Has anyone painstakingly improved their fitness/physique and *not* noticed an increase in attention from the opposite sex?

Confidence comes from knowing you are good at X skill. Confidence itself is not a skill you can hone and perfect because it's an emotional result of having something else. Telling someone awkward and shy to "just be confident" is as good as telling a chronic depressed person to "just be happier". Shit ain't gonna happen just by wishful thinking, you gotta do something first.

What gives you that confidence? Well, results. Not imagining what it would feel like to be good at something, but actually seeing and experiencing the results of it. We humans are simplistic, feeling-driven animals and as much as we like to pride ourselves in our intellect we still are vulnerable to something out of our direct control like our moods and feelings.

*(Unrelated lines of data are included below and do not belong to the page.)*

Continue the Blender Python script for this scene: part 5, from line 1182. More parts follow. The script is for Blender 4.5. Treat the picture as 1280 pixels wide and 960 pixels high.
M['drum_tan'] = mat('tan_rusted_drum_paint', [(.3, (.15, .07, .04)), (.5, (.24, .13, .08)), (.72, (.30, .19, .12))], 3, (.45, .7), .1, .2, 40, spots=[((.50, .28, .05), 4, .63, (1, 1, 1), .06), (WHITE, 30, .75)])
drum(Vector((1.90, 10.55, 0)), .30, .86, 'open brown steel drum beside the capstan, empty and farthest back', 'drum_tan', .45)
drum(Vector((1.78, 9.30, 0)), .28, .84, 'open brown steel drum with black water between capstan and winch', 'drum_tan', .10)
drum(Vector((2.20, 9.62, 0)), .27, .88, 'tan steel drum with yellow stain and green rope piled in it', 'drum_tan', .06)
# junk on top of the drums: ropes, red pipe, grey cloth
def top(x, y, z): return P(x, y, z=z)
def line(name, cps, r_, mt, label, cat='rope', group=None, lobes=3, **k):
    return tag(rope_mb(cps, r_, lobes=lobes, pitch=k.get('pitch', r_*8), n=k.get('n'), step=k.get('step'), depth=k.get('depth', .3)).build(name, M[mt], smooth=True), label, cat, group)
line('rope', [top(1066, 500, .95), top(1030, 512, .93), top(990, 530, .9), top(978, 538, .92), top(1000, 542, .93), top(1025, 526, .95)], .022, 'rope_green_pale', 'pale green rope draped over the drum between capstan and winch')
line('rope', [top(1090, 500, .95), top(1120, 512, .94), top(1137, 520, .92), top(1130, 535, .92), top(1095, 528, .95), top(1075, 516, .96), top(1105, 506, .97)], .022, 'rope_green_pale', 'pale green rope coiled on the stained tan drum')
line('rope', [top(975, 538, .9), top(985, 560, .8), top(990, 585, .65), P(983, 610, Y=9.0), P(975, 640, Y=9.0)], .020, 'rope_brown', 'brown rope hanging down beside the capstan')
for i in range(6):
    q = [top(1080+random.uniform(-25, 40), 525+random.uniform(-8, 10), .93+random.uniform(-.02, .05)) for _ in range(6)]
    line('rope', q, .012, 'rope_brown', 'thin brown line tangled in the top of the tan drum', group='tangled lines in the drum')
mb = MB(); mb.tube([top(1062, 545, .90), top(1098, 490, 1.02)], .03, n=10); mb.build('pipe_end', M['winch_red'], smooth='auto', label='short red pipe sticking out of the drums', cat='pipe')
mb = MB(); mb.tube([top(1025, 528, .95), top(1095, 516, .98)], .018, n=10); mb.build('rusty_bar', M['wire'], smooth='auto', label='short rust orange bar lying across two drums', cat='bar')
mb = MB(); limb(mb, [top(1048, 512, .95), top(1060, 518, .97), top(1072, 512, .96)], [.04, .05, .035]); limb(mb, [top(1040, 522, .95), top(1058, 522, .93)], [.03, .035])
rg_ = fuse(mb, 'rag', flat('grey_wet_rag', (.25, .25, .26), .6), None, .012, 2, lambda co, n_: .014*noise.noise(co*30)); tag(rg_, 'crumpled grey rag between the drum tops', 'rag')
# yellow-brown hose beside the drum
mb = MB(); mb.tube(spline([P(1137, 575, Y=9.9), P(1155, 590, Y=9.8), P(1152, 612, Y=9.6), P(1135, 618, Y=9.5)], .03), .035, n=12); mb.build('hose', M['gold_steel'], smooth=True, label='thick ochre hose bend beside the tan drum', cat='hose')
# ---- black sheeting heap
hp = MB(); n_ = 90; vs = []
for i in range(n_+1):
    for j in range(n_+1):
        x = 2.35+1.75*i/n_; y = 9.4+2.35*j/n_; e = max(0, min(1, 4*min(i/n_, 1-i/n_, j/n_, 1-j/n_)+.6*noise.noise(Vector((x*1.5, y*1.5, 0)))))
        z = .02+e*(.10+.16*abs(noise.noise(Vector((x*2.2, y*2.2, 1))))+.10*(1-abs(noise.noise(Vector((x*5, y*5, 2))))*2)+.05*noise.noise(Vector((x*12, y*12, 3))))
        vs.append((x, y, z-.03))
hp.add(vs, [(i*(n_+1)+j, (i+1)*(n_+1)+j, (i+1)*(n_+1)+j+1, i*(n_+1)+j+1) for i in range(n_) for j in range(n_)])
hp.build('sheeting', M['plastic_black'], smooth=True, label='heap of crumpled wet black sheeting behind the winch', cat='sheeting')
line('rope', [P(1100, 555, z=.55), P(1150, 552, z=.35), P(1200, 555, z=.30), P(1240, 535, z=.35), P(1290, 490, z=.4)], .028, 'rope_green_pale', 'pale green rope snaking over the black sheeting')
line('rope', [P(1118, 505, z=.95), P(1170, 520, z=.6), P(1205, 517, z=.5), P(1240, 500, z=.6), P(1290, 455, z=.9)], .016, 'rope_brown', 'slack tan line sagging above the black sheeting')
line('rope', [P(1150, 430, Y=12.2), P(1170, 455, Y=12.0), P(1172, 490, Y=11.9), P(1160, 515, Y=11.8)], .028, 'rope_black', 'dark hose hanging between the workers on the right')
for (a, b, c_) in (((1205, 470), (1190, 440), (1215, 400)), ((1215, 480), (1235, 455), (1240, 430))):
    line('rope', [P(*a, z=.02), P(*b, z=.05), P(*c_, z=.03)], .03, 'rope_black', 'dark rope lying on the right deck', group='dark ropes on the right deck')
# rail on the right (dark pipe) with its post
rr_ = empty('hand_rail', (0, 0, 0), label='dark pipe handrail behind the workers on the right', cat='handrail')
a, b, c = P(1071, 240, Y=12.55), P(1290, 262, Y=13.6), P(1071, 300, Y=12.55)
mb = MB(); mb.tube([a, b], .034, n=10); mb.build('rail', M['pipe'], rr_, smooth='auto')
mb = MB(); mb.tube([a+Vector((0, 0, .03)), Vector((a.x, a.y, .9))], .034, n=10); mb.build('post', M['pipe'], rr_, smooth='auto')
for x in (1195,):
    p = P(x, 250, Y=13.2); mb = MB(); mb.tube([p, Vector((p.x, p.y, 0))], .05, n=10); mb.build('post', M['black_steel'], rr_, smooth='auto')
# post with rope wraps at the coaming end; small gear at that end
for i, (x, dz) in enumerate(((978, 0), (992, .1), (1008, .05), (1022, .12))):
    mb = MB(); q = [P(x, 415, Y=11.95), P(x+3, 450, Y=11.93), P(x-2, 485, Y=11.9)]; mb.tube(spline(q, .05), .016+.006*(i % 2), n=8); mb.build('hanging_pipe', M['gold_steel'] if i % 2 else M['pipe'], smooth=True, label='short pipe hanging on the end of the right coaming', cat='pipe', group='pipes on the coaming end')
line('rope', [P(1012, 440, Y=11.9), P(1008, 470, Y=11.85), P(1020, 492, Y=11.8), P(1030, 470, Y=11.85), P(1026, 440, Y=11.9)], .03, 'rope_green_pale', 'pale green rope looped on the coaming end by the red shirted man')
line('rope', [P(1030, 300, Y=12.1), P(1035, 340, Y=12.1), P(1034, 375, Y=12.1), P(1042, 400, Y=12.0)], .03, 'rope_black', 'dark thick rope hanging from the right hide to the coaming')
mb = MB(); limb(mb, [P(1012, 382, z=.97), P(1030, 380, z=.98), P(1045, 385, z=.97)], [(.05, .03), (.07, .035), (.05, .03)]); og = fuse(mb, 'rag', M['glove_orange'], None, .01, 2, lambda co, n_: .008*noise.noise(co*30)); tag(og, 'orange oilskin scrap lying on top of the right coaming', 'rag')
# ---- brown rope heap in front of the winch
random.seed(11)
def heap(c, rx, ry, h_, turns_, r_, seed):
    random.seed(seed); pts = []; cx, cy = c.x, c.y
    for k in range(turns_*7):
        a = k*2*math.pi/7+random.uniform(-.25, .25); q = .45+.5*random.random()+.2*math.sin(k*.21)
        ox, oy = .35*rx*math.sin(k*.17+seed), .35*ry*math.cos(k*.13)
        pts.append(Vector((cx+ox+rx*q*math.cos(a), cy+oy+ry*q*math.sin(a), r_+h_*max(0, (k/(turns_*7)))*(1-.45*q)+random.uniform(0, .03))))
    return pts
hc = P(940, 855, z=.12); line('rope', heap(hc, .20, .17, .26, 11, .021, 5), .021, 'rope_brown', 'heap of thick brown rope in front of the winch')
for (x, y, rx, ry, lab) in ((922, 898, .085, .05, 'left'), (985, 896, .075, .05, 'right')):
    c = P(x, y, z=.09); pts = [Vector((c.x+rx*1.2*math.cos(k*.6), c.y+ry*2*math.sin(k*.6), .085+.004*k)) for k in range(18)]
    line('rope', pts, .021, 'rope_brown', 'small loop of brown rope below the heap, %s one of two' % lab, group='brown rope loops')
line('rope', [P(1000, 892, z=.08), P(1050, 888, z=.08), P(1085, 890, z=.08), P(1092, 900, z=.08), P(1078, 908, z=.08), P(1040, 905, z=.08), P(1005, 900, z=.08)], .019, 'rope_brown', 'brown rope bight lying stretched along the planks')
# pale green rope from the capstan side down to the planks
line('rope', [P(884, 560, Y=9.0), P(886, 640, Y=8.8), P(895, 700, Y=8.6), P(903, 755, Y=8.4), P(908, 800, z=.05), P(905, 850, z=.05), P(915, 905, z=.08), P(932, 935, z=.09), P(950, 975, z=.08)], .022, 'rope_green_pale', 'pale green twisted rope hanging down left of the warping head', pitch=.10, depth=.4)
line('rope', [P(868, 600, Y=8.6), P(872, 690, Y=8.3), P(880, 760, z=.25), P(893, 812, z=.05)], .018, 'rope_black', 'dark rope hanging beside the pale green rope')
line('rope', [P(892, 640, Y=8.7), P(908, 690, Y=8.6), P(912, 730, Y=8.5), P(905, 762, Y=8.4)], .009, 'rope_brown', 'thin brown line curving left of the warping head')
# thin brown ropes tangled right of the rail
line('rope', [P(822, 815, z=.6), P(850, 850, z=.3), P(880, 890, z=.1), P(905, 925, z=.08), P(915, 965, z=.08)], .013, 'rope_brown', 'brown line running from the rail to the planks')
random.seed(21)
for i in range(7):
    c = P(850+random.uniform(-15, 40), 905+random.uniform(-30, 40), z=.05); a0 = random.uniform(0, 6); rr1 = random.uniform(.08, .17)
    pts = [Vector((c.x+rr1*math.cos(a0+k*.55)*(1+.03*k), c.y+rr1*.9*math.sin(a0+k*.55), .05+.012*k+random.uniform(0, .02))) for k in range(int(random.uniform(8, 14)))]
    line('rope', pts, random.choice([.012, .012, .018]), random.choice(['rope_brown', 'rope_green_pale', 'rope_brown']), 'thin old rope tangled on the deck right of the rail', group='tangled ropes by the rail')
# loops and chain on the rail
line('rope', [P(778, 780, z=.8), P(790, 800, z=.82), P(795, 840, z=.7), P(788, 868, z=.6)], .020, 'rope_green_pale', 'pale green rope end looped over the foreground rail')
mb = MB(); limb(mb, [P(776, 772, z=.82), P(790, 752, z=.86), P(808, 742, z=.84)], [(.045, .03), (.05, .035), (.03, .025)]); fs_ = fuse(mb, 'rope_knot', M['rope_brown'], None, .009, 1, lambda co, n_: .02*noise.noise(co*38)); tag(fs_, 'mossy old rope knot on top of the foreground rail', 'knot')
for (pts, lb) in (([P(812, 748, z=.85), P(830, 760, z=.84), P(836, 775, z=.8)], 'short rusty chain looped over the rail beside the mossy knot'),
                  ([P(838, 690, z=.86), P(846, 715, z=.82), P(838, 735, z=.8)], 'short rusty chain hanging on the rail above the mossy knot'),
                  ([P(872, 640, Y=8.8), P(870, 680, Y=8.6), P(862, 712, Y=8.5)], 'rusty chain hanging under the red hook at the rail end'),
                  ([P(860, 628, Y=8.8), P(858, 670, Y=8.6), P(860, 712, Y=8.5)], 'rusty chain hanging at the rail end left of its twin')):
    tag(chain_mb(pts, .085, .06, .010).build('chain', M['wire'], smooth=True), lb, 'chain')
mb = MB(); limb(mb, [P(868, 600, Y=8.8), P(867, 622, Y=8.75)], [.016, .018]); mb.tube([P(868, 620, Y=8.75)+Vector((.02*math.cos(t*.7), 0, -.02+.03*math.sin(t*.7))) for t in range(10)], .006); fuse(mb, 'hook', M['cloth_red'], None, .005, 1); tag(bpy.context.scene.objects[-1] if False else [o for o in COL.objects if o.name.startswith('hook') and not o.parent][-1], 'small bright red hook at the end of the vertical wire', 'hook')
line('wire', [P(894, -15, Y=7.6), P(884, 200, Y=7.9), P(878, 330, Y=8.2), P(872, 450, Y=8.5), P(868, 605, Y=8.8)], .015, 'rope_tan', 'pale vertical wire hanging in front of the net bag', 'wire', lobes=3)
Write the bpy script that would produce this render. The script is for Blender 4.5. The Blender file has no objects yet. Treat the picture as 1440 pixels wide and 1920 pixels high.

So, you might be asking, how the fuck do I get the results of being good at something if I'm not good at it? The answer is simple, you have been told it thousands of times and this is gonna be the 1001st. Practice. We talkin' bout practice. You gotta try different shit until something clicks, and then do that a million times, refining it until it's yours. Here's where the "fake it til you make it" advice comes from. The way you get confident is by practicing being confident. At first you will have nothing to support it with, it's gonna be just a febble facade that crumbles under the smallest pressure, but if you do it more and more it's gonna get thicker, stronger, until you actually get results that will be the ground under which you stand. It's gonna be really awkward and feel "fake" because, as I said, there's no such thing as being confident just out of wishful thinking. But the moment you get results and you the product of your attempts at what you think it is like being confident, the real thing will kick in and it will become second nature, something you don't even have to think about.

The first part is the most grueling and tiresome one but if you stick with it, it's gonna smooth out and get progressively easier and easier. You just gotta put yourself through the mud first even if it feels really wrong, and you weird people out or piss someone off. That's ok, it's part of learning. You don't learn how to walk without banging your head on a few table corners.